Enfin, après une heure et demie passée de ces souffrances sans exemple pour la longueur, la cuisse gauche partit la première. A quoi le peuple battit des mains. Jusque là, il n'avait paru que curieux et indifférent. Ensuite, à force de taillader, l'autre cuisse partit. Les cris continuèrent avec la même force. Ensuite, on taillada une épaule, qui partit enfin. Les cris continuèrent, mais en baissant beaucoup de force, et la tête continua à aller. Enfin, on taillada la quatrième partie, c'est-à-dire l'autre épaule, et ce n'est que là que la tête tomba, quand elle fut emportée, ne restant que le tronçon. On le défit des cercles de fer, et l'on dit qu'il palpitait encore quand on le plaça sur le bûcher, où on brûla le tout.
Telle fut la fin de ce misérable qui souffrit, à ce que l'on croit, le plus grand supplice que jamais homme ait essuyé, pour la longueur des grandes douleurs. [...]"

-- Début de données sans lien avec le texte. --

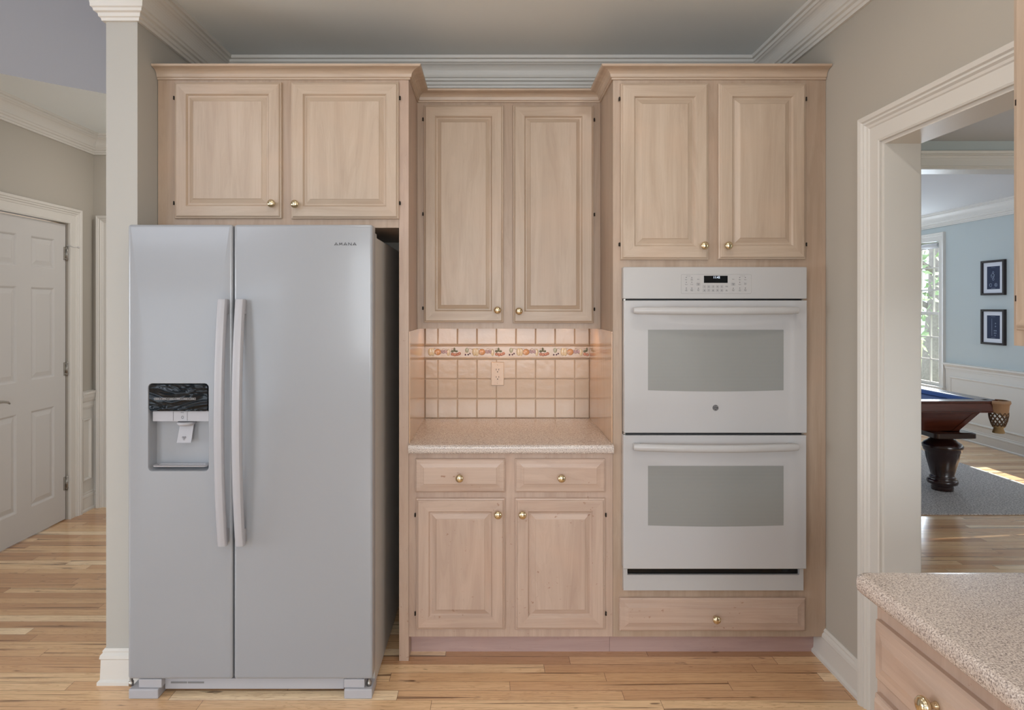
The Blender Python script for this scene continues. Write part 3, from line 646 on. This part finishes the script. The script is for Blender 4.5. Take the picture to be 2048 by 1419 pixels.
# cabinet crown moulding
bm = B(); CC = [(0, 0), (.006, 0), (.006, .007), (.011, .009), (.012, .013)]+[(.012+.030*(1-math.cos(R(a))), .013+.024*math.sin(R(a))) for a in (20, 40, 60, 80)]+[(.047, .038), (.052, .040), (.055, .047), (0, .047)]
sweep(bm, [(XL+.002, DF-.0005), (PL1-.0005, DF-.0005), (PL1-.0005, DM-.0005), (NR-.0005, DM-.0005), (NR-.0005, DF-.0005), (XR-.002, DF-.0005)], [(-o, TOPZ-.0+h-.001) for o, h in CC], mp_top, side=1)
obj('cabinet_crown', bm, M['woodh'], loc=(0, DF, TOPZ), label='stepped maple crown moulding running along the tops of the cabinets', cat='moulding')
# ------------------------------------------------------------------ countertops
def counter(name, x0, x1, y0, y1, zt, th, label, corner=0):
    bm = B(); r = .011
    L = []
    for k in range(6):
        a = R(90*k/5); L.append((r*(1-math.sin(a)), zt-th+r*(1-math.cos(a))))
    for k in range(6):
        a = R(90*k/5); L.append((r*(1-math.cos(a)), zt-r*(1-math.sin(a))))
    loft(bm, [rr(x0+o, x1-o, y0+o, y1-o, max(corner-o, .001) if corner else .003, z, 6) for o, z in L], mp_top)
    return obj(name, bm, M['counter'], loc=((x0+x1)/2, (y0+y1)/2, zt-th), label=label, cat='countertop', smooth=True)
ct = counter('countertop', PL1-.006, NR+.004, DF-.030, DF-.001, .898, .038, 'x')
bpy.data.objects.remove(ct)
bm = B(); r = .012; prof = [(DF-.030+.012*(1-math.sin(R(a))), .898-.038+.012*(1-math.cos(R(a)))) for a in (0, 22, 45, 67, 90)]+[(DF-.030+.012*(1-math.cos(R(a))), .898-.012*(1-math.sin(R(a)))) for a in (0, 22, 45, 67, 90)]
back = [(DW-.001, .898), (DW-.001, .860)]
pp = prof+back
loft(bm, [[(x, y, z) for y, z in pp] for x in (PL1+.0005, NR-.0015)], lambda u, v, w: (u, v, w))
obj('countertop', bm, M['counter'], loc=(.08, 2.95, .86), label='speckled grey laminate countertop in the tiled niche', cat='countertop', smooth=True)
# ------------------------------------------------------------------ backsplash
bs = thing('tile_backsplash', 'peach glazed square tile backsplash with a fruit border', 'backsplash', (.08, DW, .899))
bm = B(); box(bm, PL1+.0045, NR-.0055, DW-.004, DW-.0005, .8985, 1.3845); obj('grout', bm, M['grout'], bs)
bm = B(); S = F/DW; cols_ = [PL1+.0045]+[px(876+39.0*k, DW) for k in range(8)]+[NR-.0055]
zr = [(.8985, pz(797, DW)), (pz(796, DW), pz(757.5, DW)), (pz(756.5, DW), pz(718, DW)), (pz(688.5, DW), pz(688.5, DW)+.0985)]
zr.append((zr[-1][1], 1.3845)) if zr[-1][1] < 1.375 else None
for zi, (z0, z1) in enumerate(zr):
    if zi == 3: obj('tiles', bm, M['tile'], bs); bm = B()
    for a, b in zip(cols_, cols_[1:]):
        g = .0007; u0, u1, v0, v1 = a+g, b-g, z0+g, min(z1, 1.384)-g
        if v1-v0 < .01: continue
        tw = random.uniform(-.0005, .0005)
        loft(bm, [rr(u0, u1, v0, v1, .002, DW-.004, 3), rr(u0, u1, v0, v1, .002, DW-.0065, 3), ins(u0, u1, v0, v1, .0012, DW-.0078, .003, 3), ins(u0, u1, v0, v1, .004, DW-.0084, .0055, 3)])
tl = obj('tiles', bm, M['tile'], bs)
lz0, lz1 = pz(717, DW), pz(689.5, DW)
bm = B(); box(bm, cols_[0], cols_[-1], DW-.010, DW-.004, lz0, lz1)
for z in (lz0+.004, lz1-.004): tube(bm, [(cols_[0], DW-.010, z), (cols_[-1], DW-.010, z)], .0035, 8)
bt = obj('border_tile', bm, M['tile'], bs, label='raised cream border band with painted fruit')
bm = B(); fm = ['plum', 'sage', 'cream', 'orange', 'peach', 'mauve', 'leaf', 'red', 'stem']; FI = {n: i for i, n in enumerate(fm)}
yf = DW-.0105; zc = (lz0+lz1)/2
def fr_(x, z, rx, rz, m, ry=.003):
    if cols_[0]+.004 < x-rx*.5 and x+rx*.6 < cols_[-1]: ball(bm, (x, yf, zc+z), rx, ry, rz, FI[m], 10)
for base in (847, 935, 1023, 1111):
    q = lambda dx: px(base+dx, DW)
    fr_(q(-4), -.014, .0042, .0042, 'plum'); fr_(q(1.5), -.013, .0042, .0042, 'plum'); fr_(q(5), -.008, .004, .004, 'plum')
    fr_(q(-1), .009, .010, .013, 'sage', .002); fr_(q(14), 0, .012, .020, 'cream'); fr_(q(19), 0, .010, .021, 'cream', .0025)
    fr_(q(29), 0, .0175, .0165, 'orange', .005); fr_(q(26), -.003, .010, .011, 'peach', .0055)
    for i in range(8): fr_(q(37+(i % 4)*3.2), .006-.007*(i//4)-.002*(i % 2), .0055, .0055, 'mauve')
    fr_(q(50), -.002, .010, .018, 'cream', .002)
    fr_(q(62), .012, .005, .011, 'leaf', .004); fr_(q(58), .004, .008, .006, 'leaf', .004); fr_(q(66), .004, .008, .005, 'leaf', .004)
    for dx, dz_ in ((58, -.011), (63, -.014), (68, -.012), (72, -.008)): fr_(q(dx), dz_, .0085, .008, 'red', .004)
    for k in range(4):
        xa = q(5+k*18); 
        if cols_[0] < xa-.01 and xa+.02 < cols_[-1]: tube(bm, [(xa-.008, yf-.001, zc+.014), (xa, yf-.002, zc+.019), (xa+.010, yf-.001, zc+.013), (xa+.016, yf-.001, zc+.017)], .0009, 5, mi=FI['stem'])
obj('fruit_relief', bm, [M[n] for n in fm], bt)
# outlet
ox0, ox1, oz0, oz1 = px(982, DW), px(1008, DW), pz(770, DW), pz(723, DW); ox, oz = (ox0+ox1)/2, (oz0+oz1)/2; yo = DW-.0098
ou = thing('wall_outlet', 'ivory duplex wall outlet on the tile backsplash', 'outlet', (ox, yo, oz0))
bm = B(); loft(bm, [rr(ox0, ox1, oz0, oz1, .003, yo), rr(ox0, ox1, oz0, oz1, .003, yo-.003), ins(ox0, ox1, oz0, oz1, .003, yo-.006, .004)]); obj('cover_plate', bm, M['ivory'], ou)
bm = B(); loft(bm, [rr(ox-.0165, ox+.0165, oz-.033, oz+.033, .001, yo-.005), rr(ox-.0165, ox+.0165, oz-.033, oz+.033, .001, yo-.0075)]); fcp = obj('receptacle', bm, M['ivory'], ou)
for dz_ in (.0185, -.0185):
    bm = B()
    for sx in (-1, 1): box(bm, ox+sx*.0065-.0011, ox+sx*.0065+.0011, yo-.0082, yo-.0074, oz+dz_-.001, oz+dz_+.007)
    lathe(bm, [(.0026, -.0082), (.0026, -.0074)], (ox, yo, oz+dz_-.008), 'y', 12); obj('socket_holes', bm, M['dark'], fcp)
for dz_ in (.047, -.047):
    bm = B(); lathe(bm, [(.003, -.0055), (.003, -.0068), (.0015, -.0072)], (ox, yo, oz+dz_), 'y', 12); obj('screw', bm, M['ivory'], ou)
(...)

Dans une relation anonyme de la même exécution, on lit :
"[...] Pendant ce temps, les deux bourreaux qui avaient les bistouris lui divisèrent les membres ce qui ne dura que quatre minutes; il cria moins pendant cet intervalle, mais il était très attentif à chaque membre qu'on lui coupait, il les voyait partir en les suivant des yeux; il expira au dernier bras coupé qui était le bras gauche, la tête retournée vers celui qui le lui coupait et son tronc resta dans le même état qu'il y avait été assujetti. On remarqua après la division de ses membres qu'il était resté très peu de sang sur la table. Le curé de Saint-Paul, après la division des membres s'était encore approché, le bourreau lui dit qu'il était mort, il se retira sur le champ avec l'autre confesseur et messieurs du Parlement partirent de l'Hôtel de Ville aussitôt que le feu fut mis au bûcher sur lequel on avait jeté ses membres et son tronc. Il n'y eut que le greffier qui resta pour terminer le procès verbal d'exécution. Pendant toute cette exécution où Damiens souffrit des douleurs horribles, il montra une grande fermeté et ne proféra pas un seul jurement."
Montesson a écrit : J'ai bien une relation de cette exécution... mais c'est celle de Casanova, et je crois raisonnable de l'interdire aux moins de seize ans.